2025年3月20日木曜日

保坂正康『六十年安保闘争』講談社現代新書 昭和61年

本書は60年の安保改定を巡る騒動を解説した書。闘争に挑んだ英雄たちの物語といった叙述ではなく、どうして安保騒動があれほどまでに大きいものになったかの経緯、説明を目指している。以下では本書の要約でなく、本書を元にして安保騒動への自分の理解を書いた。
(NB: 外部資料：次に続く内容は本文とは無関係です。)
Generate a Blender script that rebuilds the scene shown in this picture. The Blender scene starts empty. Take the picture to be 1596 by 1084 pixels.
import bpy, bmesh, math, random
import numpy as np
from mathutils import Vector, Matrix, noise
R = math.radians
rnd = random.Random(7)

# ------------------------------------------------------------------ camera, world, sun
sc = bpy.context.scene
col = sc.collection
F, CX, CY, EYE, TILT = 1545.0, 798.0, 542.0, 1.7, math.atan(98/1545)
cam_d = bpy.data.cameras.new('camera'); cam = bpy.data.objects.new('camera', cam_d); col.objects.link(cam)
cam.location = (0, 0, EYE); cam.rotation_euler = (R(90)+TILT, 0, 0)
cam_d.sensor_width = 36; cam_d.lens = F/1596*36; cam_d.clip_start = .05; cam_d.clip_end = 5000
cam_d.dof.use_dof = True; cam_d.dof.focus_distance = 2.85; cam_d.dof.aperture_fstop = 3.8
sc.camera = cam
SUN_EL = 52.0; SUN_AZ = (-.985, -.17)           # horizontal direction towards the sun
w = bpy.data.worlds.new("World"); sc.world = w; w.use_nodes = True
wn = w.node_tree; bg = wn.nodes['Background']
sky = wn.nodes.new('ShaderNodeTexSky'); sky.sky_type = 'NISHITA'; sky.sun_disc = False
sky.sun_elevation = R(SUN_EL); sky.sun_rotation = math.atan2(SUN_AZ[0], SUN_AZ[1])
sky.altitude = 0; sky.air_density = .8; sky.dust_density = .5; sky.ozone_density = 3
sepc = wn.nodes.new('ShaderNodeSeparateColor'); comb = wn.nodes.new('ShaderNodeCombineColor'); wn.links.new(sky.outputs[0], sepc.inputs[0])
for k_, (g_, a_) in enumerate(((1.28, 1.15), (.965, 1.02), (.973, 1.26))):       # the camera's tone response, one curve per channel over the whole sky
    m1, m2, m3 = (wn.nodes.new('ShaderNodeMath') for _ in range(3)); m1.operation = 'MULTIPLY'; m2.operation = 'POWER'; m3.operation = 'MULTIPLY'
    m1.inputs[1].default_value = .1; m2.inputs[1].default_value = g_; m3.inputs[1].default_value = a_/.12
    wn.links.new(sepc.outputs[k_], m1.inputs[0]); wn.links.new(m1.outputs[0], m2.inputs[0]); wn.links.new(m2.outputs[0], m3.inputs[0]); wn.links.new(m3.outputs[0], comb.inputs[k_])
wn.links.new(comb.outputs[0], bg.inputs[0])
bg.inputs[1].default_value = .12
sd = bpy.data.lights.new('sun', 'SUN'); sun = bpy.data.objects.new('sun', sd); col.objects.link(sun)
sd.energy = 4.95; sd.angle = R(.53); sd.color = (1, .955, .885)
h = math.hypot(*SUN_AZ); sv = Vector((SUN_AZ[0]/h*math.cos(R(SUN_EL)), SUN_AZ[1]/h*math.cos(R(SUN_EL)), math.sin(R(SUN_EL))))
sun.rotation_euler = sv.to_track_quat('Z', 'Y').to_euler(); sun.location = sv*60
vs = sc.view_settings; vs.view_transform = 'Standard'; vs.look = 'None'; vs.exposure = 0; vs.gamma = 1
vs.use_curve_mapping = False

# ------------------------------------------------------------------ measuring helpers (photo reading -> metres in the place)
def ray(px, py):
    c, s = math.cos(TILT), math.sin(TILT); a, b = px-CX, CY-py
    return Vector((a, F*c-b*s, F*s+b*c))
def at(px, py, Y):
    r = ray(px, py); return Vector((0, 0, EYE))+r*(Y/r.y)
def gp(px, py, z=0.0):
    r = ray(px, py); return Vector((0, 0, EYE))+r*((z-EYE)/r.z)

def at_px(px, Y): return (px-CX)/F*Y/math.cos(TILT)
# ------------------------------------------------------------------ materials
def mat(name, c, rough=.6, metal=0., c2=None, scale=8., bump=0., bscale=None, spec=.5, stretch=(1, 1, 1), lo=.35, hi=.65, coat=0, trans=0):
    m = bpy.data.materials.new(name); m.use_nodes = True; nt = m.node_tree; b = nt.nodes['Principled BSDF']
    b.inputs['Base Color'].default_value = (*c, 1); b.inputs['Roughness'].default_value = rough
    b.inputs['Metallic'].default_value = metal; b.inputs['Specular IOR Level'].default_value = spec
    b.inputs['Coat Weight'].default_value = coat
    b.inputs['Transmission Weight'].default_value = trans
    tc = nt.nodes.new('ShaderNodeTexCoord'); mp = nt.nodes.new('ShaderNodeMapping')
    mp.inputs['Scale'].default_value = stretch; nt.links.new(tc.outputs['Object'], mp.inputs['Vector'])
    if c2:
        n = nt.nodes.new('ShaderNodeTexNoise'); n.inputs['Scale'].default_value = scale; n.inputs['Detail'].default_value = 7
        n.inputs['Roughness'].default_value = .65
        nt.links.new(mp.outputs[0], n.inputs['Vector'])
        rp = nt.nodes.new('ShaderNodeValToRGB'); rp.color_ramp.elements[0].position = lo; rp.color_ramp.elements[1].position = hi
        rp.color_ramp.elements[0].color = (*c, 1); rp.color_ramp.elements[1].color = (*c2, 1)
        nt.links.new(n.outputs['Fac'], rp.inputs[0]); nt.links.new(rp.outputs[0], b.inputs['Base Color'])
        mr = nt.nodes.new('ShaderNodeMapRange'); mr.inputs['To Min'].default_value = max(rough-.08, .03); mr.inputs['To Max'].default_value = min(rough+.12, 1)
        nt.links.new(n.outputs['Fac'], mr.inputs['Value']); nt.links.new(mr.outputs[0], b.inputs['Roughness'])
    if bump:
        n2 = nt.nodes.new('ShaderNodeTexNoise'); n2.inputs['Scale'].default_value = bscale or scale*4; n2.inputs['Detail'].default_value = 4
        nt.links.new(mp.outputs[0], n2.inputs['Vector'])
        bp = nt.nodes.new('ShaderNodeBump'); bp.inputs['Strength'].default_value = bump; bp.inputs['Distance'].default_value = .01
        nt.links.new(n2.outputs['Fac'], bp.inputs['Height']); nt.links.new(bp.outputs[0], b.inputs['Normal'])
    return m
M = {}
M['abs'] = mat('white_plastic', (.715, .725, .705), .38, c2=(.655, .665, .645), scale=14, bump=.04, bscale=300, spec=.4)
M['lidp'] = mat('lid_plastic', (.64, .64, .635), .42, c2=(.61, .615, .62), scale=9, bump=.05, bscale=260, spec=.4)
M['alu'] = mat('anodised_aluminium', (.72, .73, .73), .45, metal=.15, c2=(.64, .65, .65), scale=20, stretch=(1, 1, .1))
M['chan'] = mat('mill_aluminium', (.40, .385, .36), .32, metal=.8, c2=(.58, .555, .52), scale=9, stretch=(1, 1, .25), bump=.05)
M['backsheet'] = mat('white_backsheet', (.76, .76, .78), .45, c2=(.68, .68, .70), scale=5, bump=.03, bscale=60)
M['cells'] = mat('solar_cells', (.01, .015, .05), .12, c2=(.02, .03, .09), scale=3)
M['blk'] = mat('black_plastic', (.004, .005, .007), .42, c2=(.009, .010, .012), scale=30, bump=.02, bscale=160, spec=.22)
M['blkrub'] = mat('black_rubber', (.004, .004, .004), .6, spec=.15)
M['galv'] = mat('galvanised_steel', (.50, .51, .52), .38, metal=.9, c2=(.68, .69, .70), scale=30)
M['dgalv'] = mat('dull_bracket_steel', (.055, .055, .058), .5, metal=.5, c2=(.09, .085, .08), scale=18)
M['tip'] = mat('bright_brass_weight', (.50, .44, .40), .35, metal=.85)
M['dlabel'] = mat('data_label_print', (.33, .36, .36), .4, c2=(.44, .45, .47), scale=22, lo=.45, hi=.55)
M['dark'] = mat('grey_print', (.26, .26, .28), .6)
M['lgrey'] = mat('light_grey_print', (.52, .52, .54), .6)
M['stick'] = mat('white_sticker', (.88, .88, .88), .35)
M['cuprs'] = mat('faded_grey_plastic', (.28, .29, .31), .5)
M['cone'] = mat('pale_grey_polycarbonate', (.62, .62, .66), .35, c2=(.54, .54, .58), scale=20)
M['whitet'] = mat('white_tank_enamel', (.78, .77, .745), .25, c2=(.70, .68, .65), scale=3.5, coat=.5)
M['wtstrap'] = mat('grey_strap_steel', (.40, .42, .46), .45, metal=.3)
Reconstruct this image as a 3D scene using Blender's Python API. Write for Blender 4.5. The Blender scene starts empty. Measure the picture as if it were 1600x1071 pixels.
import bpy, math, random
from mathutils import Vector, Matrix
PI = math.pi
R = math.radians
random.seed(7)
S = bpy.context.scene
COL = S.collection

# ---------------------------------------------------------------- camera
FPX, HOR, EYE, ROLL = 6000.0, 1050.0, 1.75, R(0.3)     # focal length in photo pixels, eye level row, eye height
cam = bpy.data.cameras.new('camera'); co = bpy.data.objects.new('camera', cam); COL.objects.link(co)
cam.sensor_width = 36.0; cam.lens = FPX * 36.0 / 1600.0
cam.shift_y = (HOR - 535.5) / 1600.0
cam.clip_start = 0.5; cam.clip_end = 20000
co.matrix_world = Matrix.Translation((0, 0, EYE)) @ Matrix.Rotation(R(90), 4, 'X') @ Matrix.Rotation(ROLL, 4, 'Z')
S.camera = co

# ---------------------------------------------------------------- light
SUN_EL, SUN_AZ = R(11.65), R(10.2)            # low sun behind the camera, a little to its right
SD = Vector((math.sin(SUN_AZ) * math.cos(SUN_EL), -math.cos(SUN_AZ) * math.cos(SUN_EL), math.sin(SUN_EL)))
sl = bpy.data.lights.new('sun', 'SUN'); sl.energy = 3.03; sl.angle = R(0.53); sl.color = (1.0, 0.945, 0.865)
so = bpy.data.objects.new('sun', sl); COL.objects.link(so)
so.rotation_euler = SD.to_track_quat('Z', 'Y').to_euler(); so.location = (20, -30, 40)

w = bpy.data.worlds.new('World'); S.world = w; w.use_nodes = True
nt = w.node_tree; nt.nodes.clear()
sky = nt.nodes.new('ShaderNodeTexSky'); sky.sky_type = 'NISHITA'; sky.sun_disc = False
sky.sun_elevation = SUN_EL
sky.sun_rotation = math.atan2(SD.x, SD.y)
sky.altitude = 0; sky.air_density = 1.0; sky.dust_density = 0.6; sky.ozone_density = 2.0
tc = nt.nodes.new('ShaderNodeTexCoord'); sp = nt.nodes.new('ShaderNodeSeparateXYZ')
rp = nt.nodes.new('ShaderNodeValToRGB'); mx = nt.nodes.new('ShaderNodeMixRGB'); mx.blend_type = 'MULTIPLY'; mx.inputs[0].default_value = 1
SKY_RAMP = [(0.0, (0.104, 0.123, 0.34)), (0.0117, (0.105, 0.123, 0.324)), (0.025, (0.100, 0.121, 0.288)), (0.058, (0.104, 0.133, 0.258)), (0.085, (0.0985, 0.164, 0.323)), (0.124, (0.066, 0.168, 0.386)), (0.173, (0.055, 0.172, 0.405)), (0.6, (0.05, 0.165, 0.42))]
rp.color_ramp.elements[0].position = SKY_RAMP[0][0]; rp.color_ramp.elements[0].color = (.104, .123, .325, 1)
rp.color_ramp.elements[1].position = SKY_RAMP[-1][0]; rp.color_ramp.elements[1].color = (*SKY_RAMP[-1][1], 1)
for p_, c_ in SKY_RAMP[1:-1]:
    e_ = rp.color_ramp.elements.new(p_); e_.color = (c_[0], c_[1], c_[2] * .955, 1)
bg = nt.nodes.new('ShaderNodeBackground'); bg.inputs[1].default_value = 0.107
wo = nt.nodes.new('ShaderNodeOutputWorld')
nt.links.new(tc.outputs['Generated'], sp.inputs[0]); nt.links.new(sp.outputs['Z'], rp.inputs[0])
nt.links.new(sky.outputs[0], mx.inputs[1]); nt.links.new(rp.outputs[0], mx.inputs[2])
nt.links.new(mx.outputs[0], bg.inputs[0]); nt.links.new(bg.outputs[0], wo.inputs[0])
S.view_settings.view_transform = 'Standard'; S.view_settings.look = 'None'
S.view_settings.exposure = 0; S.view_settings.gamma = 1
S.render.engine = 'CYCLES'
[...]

まず60年は安保条約の改定であった。それでは改定されるまでの安保条約があったはずだ。それは1951年サンフランシスコで調印された日本の独立時に、アメリカと結ばれた条約である。日本は独立した。しかし当時の日本は今の自衛隊にあたるような防衛組織は何もなかった。それでアメリカが日本を保護するために結んだのが安保条約である。もちろんこれはソ連を敵においた条約である。サンフランシスコでの独立調印にはソ連等は参加しなかった。この時点ではソ連は日本の独立を認めていない。米ソ対立の中で日本は米側についた。それでソ連を敵とみなす軍事条約、アメリカが軍隊のない日本を保護するのが安保条約であった。この条約を日米対等の形で条約し直す、それが60年安保条約改定であった。
しかしこれはもし米ソが戦争を起こした際、日本が巻き込まれる。それが嫌だ、避けたいという気持ち、意見が安保条約改定への国民的規模の反対運動を生んだのである。
反対運動を指導したのは、既成政党である社会党、共産党を中心とした国民会議(安保条約改定阻止国民会議)と学生自治会の連合である全学連(全日本学生自治会総連合)である。全学連の思想は共産党とは離れていた。共産党が体制内での共産主義化を目指すのに、全学連の主流はブント(共産主義同盟、同盟のドイツ語がブント)であり、共産革命を目指していた。つまり安保条約改定阻止では一致するが、ブントは究極的には革命を意図し、学生であるから過激な行動をとった。
1959年11月27日には全学連は警備を破り、国会の構内に突入する行動に出た。これは安保阻止運動で象徴的な出来事であった。
明くる1960年6月に当時のアメリカ大統領アイゼンハワーが来日することとなった。この来日の前に安保条約を成立させたい、これは自民党にとって至上命令となった。5月19日に自民党は衆議院で強行採決した。これで全国民的な反発、怒りを招き全国民的な反対運動が展開された。ただひと月経てば自動成立してしまう。だからなんとしても阻止しようと、学生らの国会への突入行動が6月15日に起きた。この時に死んだのがブントの活動家であった東大生の樺美智子である。しかし6月19日に安保改定は自動成立。
これで大いなる挫折感を抱いた者もあれば、ともかく政治への大衆行動を起こせたと意義を強調する者もいた。ここから安保改定で大いに活動したが、その後は小市民的に生きていく層と、より過激な政治運動に走る層が出た。後者がその後紆余曲折あって、12年後に起こる連合赤軍事件の当事者の、遠い源流になる。